Hay un dicho alemán que señala que: "el sexo es una piscina en la que la Iglesia no hace pie". Déjenme decirles que a mí expresiones como ésta, me indignan. Tenemos que cambiar de actitud y empezar a hablar de forma positiva. Hemos que educar a las jóvenes generaciones en la bondad del placer carnal, que es un don de Dios, pero haciéndoles ver que ese don tiene un
contexto de orden, de compromiso y de personalización.
El discurso de la sociedad actual presenta una sexualidad inhumana y comercial. Esto estamos hartos de decirlo (aunque a veces no sé yo si de verdad lo entendemos), y es bueno que sigamos haciéndolo para evitar sufrimiento inútil, pecado y daños. Sin embargo no seremos creíbles si no creamos un lenguaje nuevo y práctico que hable del placer en términos positivos, que anime
a profundizar en él y que no excluya lo erótico de la reflexión teológica y espiritual. Y hemos de hacerlo destacando, además, las otras funciones que la función sexual lleva inseparablemente
anejas, como son la procreación y el crecimiento del amor y el compromiso de ayuda y crecimiento entre los esposos.
Me parece que son los laicos casados quienes más deberían contribuir a crear este nuevo idioma, quienes deberían dar una visión más realista (por experiencia) y menos abstracta de la realidad sexual. Los célibes, por su parte deberían enseñar más acerca de la vivencia de una sexualidad que va mucho más allá de lo genital, que abarca muchos otros aspectos del ser persona,
destacando el valor positivo de la virginidad, esa joya moral, estética y personal cada vez más desconocida, a la que todos somos llamados en algún momento de nuestra vida, y de la castidad (también una llamada común de los bautizados) como algo que realiza, no que oprime.
Hacen falta hombres y mujeres santos que disfruten del sexo en sus matrimonios y que hablen a los jóvenes de que es tan estupendo que vale la pena esperar. Hace falta escribir libros, crear grupos, preparar especialistas, que ayuden a las personas a vivir plenamente ese placer que Dios les ha destinado.

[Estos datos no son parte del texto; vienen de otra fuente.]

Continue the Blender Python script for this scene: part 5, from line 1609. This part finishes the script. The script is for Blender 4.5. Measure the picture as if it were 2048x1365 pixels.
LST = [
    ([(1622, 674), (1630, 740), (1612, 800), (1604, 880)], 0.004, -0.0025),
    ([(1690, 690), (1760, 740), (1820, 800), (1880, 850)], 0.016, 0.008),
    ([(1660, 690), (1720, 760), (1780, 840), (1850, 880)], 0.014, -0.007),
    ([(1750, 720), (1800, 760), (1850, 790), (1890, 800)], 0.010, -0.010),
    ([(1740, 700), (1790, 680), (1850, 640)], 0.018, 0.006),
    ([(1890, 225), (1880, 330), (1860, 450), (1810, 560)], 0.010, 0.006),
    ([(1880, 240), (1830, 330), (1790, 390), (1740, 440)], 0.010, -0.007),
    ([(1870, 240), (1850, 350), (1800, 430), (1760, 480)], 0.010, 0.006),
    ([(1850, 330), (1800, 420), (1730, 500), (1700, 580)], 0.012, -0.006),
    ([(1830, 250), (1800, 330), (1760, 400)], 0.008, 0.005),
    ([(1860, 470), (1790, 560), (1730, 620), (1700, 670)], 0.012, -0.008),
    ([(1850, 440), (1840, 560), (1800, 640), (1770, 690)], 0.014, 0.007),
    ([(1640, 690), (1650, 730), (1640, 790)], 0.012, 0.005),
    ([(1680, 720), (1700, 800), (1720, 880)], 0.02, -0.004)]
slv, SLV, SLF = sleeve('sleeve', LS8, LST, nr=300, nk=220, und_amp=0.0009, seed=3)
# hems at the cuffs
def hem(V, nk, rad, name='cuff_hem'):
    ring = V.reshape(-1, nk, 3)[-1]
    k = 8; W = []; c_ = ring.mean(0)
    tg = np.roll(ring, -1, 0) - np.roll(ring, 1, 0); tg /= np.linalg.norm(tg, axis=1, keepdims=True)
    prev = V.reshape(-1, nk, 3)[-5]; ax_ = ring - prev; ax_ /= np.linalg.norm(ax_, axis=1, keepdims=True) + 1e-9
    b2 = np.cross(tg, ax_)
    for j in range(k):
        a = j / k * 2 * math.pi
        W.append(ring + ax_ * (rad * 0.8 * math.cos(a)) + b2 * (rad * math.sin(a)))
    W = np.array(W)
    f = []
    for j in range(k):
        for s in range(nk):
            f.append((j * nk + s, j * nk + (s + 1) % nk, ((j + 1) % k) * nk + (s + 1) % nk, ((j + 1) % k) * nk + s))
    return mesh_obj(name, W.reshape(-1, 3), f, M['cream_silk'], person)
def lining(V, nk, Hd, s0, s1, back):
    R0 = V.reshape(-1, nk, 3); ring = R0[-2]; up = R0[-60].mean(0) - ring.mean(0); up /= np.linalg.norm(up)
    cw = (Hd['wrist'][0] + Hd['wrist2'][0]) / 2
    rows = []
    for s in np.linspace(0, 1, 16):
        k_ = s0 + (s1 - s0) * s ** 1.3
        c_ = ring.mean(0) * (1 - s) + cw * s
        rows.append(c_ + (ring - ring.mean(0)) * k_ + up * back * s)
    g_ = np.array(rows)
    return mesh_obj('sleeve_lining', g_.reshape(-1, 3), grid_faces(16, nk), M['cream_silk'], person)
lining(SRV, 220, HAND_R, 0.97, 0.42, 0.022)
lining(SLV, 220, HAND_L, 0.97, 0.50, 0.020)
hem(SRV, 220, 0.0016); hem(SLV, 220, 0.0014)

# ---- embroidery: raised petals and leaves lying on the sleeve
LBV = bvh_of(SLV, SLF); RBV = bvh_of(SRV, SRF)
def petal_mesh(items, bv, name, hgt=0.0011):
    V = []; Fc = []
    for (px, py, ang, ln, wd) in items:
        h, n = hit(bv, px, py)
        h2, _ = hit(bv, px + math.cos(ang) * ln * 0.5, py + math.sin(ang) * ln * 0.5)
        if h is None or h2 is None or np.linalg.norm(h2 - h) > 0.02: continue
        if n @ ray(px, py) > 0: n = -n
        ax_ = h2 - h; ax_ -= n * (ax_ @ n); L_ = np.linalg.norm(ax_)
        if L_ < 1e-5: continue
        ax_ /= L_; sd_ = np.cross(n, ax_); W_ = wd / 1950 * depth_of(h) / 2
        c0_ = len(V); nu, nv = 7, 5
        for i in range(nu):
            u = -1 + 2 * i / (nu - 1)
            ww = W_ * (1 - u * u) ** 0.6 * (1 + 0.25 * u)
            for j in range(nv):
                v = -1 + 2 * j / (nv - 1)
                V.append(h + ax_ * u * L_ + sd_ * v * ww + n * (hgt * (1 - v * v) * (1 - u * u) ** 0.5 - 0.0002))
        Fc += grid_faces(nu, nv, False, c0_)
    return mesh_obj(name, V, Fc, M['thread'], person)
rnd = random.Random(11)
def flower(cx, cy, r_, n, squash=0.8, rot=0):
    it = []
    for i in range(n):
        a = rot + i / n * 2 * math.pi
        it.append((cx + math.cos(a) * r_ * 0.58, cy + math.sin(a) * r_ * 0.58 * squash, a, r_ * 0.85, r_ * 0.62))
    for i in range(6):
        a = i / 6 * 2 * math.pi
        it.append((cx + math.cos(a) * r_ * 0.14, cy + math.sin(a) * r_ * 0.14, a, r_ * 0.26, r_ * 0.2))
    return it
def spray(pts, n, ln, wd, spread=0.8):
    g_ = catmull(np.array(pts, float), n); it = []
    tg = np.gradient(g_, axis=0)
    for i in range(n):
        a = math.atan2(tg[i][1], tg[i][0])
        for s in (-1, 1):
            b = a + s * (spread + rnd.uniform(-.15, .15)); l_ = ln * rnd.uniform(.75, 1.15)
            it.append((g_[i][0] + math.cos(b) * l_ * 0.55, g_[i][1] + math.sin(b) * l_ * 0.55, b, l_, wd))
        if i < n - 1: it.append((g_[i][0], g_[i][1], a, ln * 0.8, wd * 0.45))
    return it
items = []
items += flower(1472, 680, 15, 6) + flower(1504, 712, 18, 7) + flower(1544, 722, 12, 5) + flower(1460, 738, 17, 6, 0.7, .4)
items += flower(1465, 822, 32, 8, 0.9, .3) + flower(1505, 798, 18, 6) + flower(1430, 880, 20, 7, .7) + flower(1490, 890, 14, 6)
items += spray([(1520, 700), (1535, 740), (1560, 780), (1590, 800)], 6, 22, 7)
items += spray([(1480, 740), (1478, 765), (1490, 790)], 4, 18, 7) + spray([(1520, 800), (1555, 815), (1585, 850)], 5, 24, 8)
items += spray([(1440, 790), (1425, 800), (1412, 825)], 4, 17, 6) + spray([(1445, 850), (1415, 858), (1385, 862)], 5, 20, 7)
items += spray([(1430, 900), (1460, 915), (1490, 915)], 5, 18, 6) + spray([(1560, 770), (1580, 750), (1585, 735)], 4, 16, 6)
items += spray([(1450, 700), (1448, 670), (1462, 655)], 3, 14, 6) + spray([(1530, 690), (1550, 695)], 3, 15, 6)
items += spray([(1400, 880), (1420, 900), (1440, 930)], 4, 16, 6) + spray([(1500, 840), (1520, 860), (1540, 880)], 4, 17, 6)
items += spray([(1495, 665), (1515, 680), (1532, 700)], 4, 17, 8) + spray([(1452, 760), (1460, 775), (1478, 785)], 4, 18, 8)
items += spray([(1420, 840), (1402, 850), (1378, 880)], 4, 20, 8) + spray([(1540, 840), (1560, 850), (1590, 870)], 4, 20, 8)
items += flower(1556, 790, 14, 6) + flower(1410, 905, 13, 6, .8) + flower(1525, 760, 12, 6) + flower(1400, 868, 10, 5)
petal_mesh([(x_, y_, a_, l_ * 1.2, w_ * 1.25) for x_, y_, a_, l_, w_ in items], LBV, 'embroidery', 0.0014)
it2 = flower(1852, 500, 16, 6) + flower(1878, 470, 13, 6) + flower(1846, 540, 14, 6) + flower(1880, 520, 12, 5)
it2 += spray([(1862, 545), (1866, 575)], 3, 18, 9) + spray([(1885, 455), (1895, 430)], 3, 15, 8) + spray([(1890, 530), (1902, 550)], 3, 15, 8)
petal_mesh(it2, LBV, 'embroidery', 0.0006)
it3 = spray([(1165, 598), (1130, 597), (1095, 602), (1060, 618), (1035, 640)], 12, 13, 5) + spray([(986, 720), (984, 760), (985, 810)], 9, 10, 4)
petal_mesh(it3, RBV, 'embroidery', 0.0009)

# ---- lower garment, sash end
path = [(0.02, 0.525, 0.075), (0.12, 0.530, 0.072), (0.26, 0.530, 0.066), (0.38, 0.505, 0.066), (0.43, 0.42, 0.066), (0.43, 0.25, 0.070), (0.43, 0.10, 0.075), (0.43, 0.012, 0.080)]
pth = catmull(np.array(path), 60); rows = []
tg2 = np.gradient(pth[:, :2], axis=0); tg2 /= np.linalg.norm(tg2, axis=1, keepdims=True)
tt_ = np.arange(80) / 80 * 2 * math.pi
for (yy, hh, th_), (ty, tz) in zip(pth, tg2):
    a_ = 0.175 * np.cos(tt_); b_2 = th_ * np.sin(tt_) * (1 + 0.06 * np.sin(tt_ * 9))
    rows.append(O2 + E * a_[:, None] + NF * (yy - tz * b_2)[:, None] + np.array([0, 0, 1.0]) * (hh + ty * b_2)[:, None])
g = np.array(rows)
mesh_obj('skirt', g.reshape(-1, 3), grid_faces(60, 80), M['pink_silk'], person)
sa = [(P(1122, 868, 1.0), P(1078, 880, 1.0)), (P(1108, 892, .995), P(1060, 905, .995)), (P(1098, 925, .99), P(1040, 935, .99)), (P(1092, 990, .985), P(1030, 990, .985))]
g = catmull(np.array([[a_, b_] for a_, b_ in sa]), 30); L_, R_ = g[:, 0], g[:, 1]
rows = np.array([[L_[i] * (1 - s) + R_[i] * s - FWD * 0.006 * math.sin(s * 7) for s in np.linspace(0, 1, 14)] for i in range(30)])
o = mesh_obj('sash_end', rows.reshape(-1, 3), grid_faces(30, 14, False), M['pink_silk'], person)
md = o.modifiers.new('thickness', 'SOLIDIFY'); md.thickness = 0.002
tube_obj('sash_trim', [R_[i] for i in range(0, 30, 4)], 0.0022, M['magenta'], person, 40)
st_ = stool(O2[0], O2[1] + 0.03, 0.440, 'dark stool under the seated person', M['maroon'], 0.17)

En definitiva, creo que es necesaria una erótica cristiana personalista, muy diferente a la que el mundo vende.
Amigos, no podemos ir a remolque. Frente a las aberraciones de la Gender Theory, y del sexo como mero objeto de consumo necesitamos un discurso práctico, que la mayoría de la gente pueda identificar como posible y deseable. Debemos emplear su mismo lenguaje: podemos hablar de líbido, de orgasmo, y hasta citar a Masters & Johnson, pero siempre desde y para el Señor. Como declaró en su tiempo la CEI: “si vamos a dar educación sexual ¡hagámoslo mejor que nadie!”
Esa es la idea, sé que es muy sucinta, pero dos folios no dan para más. Un fuerte abrazo a todos.